Ruzious wrote:At some point, there were rules and/or legislation put in place to protect them - showing they were valued by society, but I'm hazy as to the specifics and under which administration(s) those rules/regs were put in place.
Rules and regs, sure, but that's different. In reality, those kinds of rules and regs are almost never effective and rarely enforced even if they are. They have more to do with a show of valuing those people, when at best it's about valuing doing damage to some particular industry, regime or whatever, or finding weak spots in your own power base, not so much about the people in question. Rules or not, those people are often discarded and others move on, rationalizing how the rules weren't intended to fit in that scenario somehow.
And really, it's not easy to figure out a solution to.
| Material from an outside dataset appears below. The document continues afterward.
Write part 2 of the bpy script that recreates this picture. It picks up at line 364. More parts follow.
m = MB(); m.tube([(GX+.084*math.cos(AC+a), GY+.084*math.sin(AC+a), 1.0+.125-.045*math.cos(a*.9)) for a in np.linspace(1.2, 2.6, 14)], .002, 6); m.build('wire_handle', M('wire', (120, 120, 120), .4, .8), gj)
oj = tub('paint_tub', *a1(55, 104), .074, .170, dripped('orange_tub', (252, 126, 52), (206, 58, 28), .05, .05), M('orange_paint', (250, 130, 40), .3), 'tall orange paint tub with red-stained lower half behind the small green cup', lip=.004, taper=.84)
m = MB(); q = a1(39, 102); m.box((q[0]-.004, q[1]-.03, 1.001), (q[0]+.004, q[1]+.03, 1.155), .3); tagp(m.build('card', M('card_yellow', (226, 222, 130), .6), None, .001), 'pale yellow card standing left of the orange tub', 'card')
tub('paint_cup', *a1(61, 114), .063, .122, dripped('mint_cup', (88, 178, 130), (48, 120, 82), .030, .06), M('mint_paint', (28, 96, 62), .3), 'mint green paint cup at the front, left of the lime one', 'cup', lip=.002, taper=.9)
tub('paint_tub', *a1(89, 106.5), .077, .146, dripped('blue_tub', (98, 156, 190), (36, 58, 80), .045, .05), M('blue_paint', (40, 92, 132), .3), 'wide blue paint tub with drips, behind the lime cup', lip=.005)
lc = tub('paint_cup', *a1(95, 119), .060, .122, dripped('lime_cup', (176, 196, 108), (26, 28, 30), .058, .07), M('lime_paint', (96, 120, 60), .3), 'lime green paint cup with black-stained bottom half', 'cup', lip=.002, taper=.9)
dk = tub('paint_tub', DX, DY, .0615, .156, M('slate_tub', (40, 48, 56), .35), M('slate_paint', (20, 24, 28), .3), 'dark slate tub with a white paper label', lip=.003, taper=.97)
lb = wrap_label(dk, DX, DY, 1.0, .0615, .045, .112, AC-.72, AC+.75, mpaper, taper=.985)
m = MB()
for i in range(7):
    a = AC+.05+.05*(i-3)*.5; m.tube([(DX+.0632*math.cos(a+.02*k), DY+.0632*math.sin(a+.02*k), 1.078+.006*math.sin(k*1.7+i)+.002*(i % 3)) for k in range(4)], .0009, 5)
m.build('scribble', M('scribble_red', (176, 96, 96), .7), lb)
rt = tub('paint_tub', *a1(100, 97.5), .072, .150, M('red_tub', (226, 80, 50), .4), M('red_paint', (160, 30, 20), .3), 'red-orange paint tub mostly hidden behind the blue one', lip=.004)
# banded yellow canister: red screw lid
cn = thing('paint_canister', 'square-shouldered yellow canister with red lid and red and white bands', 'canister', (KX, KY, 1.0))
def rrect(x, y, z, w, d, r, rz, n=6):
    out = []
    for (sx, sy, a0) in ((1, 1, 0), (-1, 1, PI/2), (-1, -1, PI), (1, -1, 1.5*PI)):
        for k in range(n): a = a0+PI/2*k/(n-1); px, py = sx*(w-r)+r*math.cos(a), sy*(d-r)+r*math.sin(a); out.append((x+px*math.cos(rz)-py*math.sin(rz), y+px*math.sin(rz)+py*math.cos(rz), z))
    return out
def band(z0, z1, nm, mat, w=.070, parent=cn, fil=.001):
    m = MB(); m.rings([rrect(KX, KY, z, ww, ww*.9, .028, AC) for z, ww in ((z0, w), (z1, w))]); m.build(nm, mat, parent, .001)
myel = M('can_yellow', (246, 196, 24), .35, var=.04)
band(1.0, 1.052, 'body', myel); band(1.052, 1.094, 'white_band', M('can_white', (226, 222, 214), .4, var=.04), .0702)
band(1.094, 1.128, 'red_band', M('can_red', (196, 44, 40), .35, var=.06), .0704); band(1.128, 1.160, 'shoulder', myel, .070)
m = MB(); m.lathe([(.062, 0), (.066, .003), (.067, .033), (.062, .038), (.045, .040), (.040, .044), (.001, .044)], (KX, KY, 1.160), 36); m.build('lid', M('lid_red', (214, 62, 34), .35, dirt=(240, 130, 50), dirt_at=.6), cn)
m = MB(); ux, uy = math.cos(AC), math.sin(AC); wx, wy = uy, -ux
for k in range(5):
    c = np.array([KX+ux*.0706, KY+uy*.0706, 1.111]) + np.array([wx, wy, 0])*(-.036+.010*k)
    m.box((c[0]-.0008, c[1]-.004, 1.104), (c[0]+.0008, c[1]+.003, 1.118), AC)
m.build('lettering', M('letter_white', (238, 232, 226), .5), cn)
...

If 5 people conspire to commit murder, and do, and one of them gets nervous and sells the other 4 out, is the one that sold the others out really a better person than those others? Does s/he deserve protections? Does s/he deserve public praise? Where is the line drawn? And let's say we answer yes to all of those things; that sort of encourages attempted entrapment of the competition by going in together and selling them out while claiming repentance. It's always going to be an incredibly muddy situation with no clear answers no matter how hard we try to make things clear.
And for what it's worth, there is plenty of praise for whistleblowers out there, but it's incredibly subjective and entirely determined by biases and other motivations. I mean, while Trump may be calling for the head of a leak here, he certainly didn't seem to have any issues with Julian Assange during the election.